Jay Sexton receives 2024 SEC Faculty Achievement Award

Jay Sexton

March 13, 2024
Contact: Eric Stann, 573-882-3346, StannE@missouri.edu  
Photo by Pate McCuien

In fourth grade, Jay Sexton first encountered one of James McPherson’s most influential works, “Battle Cry of Freedom: The Civil War Era.” That experience would ignite a lifelong passion for studying history and establish an ongoing legacy as a preeminent scholar in the study of the American story.

As director of the Kinder Institute on Constitutional Democracy at the University of Missouri — a world-renowned academic center devoted to the study of the American founding, including constitutional and democratic principles, history and traditions — Sexton was recently named a recipient of the Southeastern Conference (SEC) 2024 Faculty Achievement Award. The recognition is given annually to one professor from each university within the SEC.

“It comes as no surprise that the SEC is recognizing Jay’s scholarship and research,” said Matthew Martens, MU interim provost and executive vice chancellor for academic affairs. “His work and his role as director of the Kinder Institute further strengthen Mizzou’s reputation as a leader in the field of constitutional democracy.”

Sexton, who has taught at MU since 2016, said he’s humbled to receive this award, and credits the supportive community around him at Mizzou, including his colleagues in the Kinder Institute and the Department of History, for inspiring him to tackle difficult topics and help drive his field forward.

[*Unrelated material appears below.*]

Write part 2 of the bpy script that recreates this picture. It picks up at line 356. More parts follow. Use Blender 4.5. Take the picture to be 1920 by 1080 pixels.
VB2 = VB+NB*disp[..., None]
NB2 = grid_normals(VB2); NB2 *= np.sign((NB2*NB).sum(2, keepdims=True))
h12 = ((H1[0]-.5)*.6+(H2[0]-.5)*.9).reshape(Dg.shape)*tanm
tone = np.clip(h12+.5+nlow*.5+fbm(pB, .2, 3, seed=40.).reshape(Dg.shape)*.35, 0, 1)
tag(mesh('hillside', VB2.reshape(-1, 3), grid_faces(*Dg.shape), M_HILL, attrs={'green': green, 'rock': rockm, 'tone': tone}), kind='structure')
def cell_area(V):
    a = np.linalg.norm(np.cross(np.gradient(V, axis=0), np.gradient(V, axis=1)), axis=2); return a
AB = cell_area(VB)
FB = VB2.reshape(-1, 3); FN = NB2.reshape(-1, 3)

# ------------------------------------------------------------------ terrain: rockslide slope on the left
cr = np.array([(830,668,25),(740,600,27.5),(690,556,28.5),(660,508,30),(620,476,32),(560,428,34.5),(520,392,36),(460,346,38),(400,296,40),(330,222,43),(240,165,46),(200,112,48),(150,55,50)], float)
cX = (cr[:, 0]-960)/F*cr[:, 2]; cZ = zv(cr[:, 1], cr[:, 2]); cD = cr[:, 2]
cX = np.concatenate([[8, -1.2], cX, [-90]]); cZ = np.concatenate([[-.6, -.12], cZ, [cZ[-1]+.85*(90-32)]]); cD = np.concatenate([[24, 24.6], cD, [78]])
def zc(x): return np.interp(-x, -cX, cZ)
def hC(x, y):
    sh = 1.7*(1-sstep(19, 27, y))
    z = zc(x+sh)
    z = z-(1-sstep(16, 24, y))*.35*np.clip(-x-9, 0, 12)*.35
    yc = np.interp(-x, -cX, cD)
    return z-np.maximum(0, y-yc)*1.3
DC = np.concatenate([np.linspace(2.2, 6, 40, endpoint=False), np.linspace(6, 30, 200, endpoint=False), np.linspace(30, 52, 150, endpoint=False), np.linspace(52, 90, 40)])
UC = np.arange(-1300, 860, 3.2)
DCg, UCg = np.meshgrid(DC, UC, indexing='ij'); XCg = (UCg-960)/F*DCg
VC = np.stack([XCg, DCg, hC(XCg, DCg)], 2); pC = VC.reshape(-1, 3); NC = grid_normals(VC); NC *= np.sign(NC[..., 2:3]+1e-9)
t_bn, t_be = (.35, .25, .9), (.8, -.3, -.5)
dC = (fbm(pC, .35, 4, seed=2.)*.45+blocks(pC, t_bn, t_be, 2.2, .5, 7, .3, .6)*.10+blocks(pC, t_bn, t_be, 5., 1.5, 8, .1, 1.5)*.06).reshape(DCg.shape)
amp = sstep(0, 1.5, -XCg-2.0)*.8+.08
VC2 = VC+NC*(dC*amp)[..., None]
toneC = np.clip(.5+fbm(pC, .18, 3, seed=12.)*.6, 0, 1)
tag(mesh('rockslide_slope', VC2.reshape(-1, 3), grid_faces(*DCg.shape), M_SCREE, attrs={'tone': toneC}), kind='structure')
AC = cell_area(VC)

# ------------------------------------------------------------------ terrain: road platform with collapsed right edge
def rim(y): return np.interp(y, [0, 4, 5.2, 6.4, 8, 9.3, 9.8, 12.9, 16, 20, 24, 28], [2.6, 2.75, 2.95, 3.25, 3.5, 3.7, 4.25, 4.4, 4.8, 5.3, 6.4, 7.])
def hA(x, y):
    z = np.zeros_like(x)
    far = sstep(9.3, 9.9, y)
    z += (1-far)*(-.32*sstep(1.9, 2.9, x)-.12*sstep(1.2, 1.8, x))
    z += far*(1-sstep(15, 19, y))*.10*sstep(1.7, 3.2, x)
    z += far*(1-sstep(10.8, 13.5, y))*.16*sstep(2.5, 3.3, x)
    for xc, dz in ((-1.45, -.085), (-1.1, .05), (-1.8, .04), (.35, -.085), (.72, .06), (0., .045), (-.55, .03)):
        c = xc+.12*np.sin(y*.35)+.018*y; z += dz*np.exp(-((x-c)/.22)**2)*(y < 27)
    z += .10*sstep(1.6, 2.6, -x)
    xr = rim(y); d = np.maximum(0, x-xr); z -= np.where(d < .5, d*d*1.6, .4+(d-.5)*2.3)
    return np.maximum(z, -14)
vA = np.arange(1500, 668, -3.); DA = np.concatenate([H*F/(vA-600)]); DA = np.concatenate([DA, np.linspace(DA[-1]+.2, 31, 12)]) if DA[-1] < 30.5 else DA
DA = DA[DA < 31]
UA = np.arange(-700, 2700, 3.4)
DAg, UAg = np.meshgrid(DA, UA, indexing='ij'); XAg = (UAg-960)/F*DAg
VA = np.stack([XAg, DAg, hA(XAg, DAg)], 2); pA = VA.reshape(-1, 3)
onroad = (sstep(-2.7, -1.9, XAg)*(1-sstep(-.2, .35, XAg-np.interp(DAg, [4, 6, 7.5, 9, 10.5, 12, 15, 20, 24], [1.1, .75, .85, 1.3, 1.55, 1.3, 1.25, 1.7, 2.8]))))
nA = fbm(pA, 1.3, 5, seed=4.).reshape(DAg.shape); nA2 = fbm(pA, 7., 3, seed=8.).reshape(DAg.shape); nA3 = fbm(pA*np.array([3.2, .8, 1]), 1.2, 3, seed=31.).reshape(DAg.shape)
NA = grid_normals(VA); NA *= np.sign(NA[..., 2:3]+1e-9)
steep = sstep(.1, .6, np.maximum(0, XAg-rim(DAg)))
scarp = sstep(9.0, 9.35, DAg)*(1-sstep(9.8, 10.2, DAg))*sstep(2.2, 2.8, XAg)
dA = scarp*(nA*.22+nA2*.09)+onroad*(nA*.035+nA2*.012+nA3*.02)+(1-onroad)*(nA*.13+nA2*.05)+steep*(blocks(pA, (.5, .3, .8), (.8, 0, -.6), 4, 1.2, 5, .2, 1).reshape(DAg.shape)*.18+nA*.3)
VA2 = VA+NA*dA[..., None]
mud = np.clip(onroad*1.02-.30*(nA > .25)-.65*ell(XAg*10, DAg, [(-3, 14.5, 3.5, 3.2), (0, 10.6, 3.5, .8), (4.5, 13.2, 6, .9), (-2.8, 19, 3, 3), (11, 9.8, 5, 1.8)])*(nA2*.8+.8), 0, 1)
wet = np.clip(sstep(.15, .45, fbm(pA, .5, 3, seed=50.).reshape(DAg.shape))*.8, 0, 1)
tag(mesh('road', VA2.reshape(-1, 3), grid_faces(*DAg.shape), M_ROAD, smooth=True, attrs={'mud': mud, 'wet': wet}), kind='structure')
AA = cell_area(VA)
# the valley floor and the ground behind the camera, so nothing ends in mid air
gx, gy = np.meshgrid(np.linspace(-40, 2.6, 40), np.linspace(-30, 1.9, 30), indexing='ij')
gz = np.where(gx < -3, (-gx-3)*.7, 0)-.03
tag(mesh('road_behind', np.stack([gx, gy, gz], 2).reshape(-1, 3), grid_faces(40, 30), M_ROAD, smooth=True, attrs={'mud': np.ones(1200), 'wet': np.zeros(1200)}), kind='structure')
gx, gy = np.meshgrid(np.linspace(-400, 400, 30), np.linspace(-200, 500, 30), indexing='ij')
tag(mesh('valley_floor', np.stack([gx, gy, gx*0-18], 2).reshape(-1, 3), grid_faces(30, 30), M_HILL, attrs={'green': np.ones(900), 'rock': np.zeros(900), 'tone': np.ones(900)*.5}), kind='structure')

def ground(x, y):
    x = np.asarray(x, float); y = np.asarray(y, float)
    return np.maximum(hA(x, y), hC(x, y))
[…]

“I am so proud to receive this award, and I truly feel it reflects favorably on the wider team at Mizzou and the work we are doing here,” said Sexton, who is also the Rich and Nancy Kinder Chair of Constitutional Democracy and a professor in the Department of History. “I am nothing without my colleagues.”

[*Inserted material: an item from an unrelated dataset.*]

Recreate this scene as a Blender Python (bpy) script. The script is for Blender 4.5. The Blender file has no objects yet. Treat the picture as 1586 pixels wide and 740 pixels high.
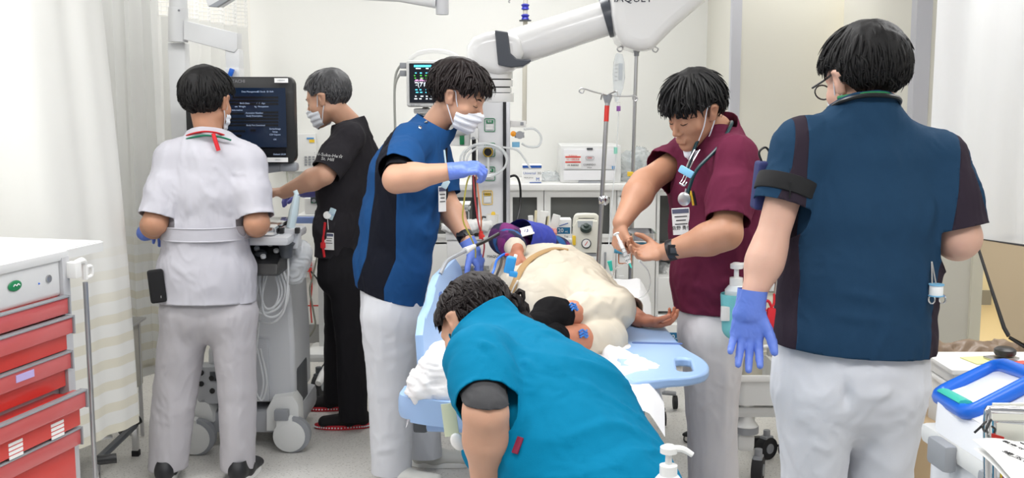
import bpy, bmesh, math, random
import numpy as np
from mathutils import Vector, Matrix, Quaternion
random.seed(7); RS = np.random.RandomState(7)
SC = bpy.context.scene
COL = SC.collection
PI = math.pi
# ---------------------------------------------------------------- camera
FPX, PITCH, CAMH = 1700.0, math.radians(7.5), 1.60
cam_d = bpy.data.cameras.new('camera'); cam = bpy.data.objects.new('camera', cam_d); COL.objects.link(cam)
cam.location = (0, 0, CAMH); cam.rotation_euler = (PI/2 - PITCH, 0, 0)
cam_d.sensor_width = 36; cam_d.lens = 36*FPX/1586; cam_d.clip_start = .05
SC.camera = cam
# ---------------------------------------------------------------- world, light, exposure
SC.view_settings.view_transform = 'Standard'; SC.view_settings.look = 'None'
SC.view_settings.gamma = 1; SC.view_settings.use_curve_mapping = False
SC.view_settings.exposure = 0.0
W = bpy.data.worlds.new('world'); SC.world = W; W.use_nodes = True
W.node_tree.nodes['Background'].inputs[0].default_value = (.93, .96, 1, 1)
W.node_tree.nodes['Background'].inputs[1].default_value = .45
LIGHT_W = 19.5
def area_light(name, loc, sx, sy, power, rot=(0, 0, 0), col=(1, .995, .988)):
    d = bpy.data.lights.new(name, 'AREA'); d.shape = 'RECTANGLE'; d.size = sx; d.size_y = sy
    d.energy = power; d.color = col
    o = bpy.data.objects.new(name, d); COL.objects.link(o); o.location = loc; o.rotation_euler = rot
    return o
LAMP_Y = (1.3, 3.5, 5.9)
for ly in LAMP_Y:
    for lx in (-2.0, 0.0, 2.0):
        area_light('ceiling_panel_light', (lx, ly, 2.705), 1.15, .55, LIGHT_W*(.66 if ly > 5 else 1.1))

# ---------------------------------------------------------------- pixel -> world helpers
CP, SP = math.cos(PITCH), math.sin(PITCH)
def P(x, y, Y):
    """point on the ray of photo pixel (x, y) at distance Y into the room"""
    u = (x-793)/FPX; v = (y-370)/FPX
    t = Y/(CP - v*SP)
    return Vector((u*t, Y, CAMH + t*(-SP - v*CP)))
def PZ(x, y, z):
    """point on that ray at height z"""
    u = (x-793)/FPX; v = (y-370)/FPX
    t = (z-CAMH)/(-SP - v*CP)
    return Vector((u*t, t*(CP - v*SP), z))

# ---------------------------------------------------------------- materials
_M = {}
def mat(name, col, rough=.6, metal=0, bump=0, bscale=200, sss=0, alpha=1, trans=0, emit=0, var=0, vscale=6, coat=0, ecol=None, sheen=0, spec=.5):
    if name in _M: return _M[name]
    m = bpy.data.materials.new(name); m.use_nodes = True; nt = m.node_tree; N = nt.nodes; L = nt.links
    b = N['Principled BSDF']; m.diffuse_color = (*col, 1)
    b.inputs['Base Color'].default_value = (*col, 1); b.inputs['Roughness'].default_value = rough
    b.inputs['Metallic'].default_value = metal; b.inputs['Alpha'].default_value = alpha
    b.inputs['Transmission Weight'].default_value = trans; b.inputs['Coat Weight'].default_value = coat
    b.inputs['Specular IOR Level'].default_value = spec
    if sheen: b.inputs['Sheen Weight'].default_value = sheen
    if sss:
        b.inputs['Subsurface Weight'].default_value = sss; b.inputs['Subsurface Radius'].default_value = (.012, .004, .002)
        b.inputs['Subsurface Scale'].default_value = 1.0
    if emit:
        b.inputs['Emission Color'].default_value = (*(ecol or col), 1); b.inputs['Emission Strength'].default_value = emit
    tc = N.new('ShaderNodeTexCoord')
    if var:
        n = N.new('ShaderNodeTexNoise'); n.inputs['Scale'].default_value = vscale; n.inputs['Detail'].default_value = 4
        mx = N.new('ShaderNodeMix'); mx.data_type = 'RGBA'
        mx.inputs[6].default_value = (*[c*(1-var) for c in col], 1); mx.inputs[7].default_value = (*[min(1, c*(1+var)) for c in col], 1)
        L.new(tc.outputs['Object'], n.inputs['Vector']); L.new(n.outputs['Fac'], mx.inputs[0]); L.new(mx.outputs[2], b.inputs['Base Color'])
    if bump:
        n2 = N.new('ShaderNodeTexNoise'); n2.inputs['Scale'].default_value = bscale; n2.inputs['Detail'].default_value = 3
        bp = N.new('ShaderNodeBump'); bp.inputs['Strength'].default_value = bump; bp.inputs['Distance'].default_value = .002
        L.new(tc.outputs['Object'], n2.inputs['Vector']); L.new(n2.outputs['Fac'], bp.inputs['Height']); L.new(bp.outputs[0], b.inputs['Normal'])
    _M[name] = m
    return m
def srgb(r, g, b):
    f = lambda c: ((c/255+.055)/1.055)**2.4 if c > 10 else c/255/12.92
    return (f(r), f(g), f(b))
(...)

Sexton is deeply committed to developing engaged citizens who think and understand America’s government outside of political division, said Cooper Drury, dean of the College of Arts and Science and home to the Department of History.

“Jay inspires our students to use the American founding as a basis for understanding where we are today as a country,” Drury said. “As a prolific author and expert in the political and economic history of the 19th century, he can seamlessly translate that research into the classroom and spaces where his students are engaging in debate, reflection and understanding. We are proud to have him as a member of our faculty.”

Contextualizing history

Today, Sexton continues to share the book that started it all: McPherson’s 1988 classic — a book he considers as the master narrative of the American Civil War — with the Mizzou students who take his American Civil War history class each fall.

“Studying history is to explore how different forms of structuring human society took root in specific places at specific times,” Sexton said. “I construct my syllabi and class discussions in ways that frame the topic under consideration as a creation of historically specific forces, not as another link in the chain of some timeless struggle between the same forces of good and evil that we identify with today.”

Sexton encourages his students to look beyond the present and break out of the “national box” of thinking, an insight he first gained while studying abroad at Oxford University in England. To him, breaking out of the national box is all about contextualizing history.

“Approaching history in purely national terms — which is what Americans have traditionally done — has its limitations,” Sexton said. “Many students these days arrive on campus viewing history as an extension of the political battlefields of the present. This is the biggest obstacle I confront, because these views are about the present, not the past.”

Sexton’s research focuses on contextualizing the geopolitical position of the United States during the 19th century. Much of his efforts are centered around providing a perspective as seen from the international stage.

“I want to empower my students to consider how the United States fits into the wider world,” Sexton said. “That picture looks a lot different from an international viewpoint than when told using the same old national stories.”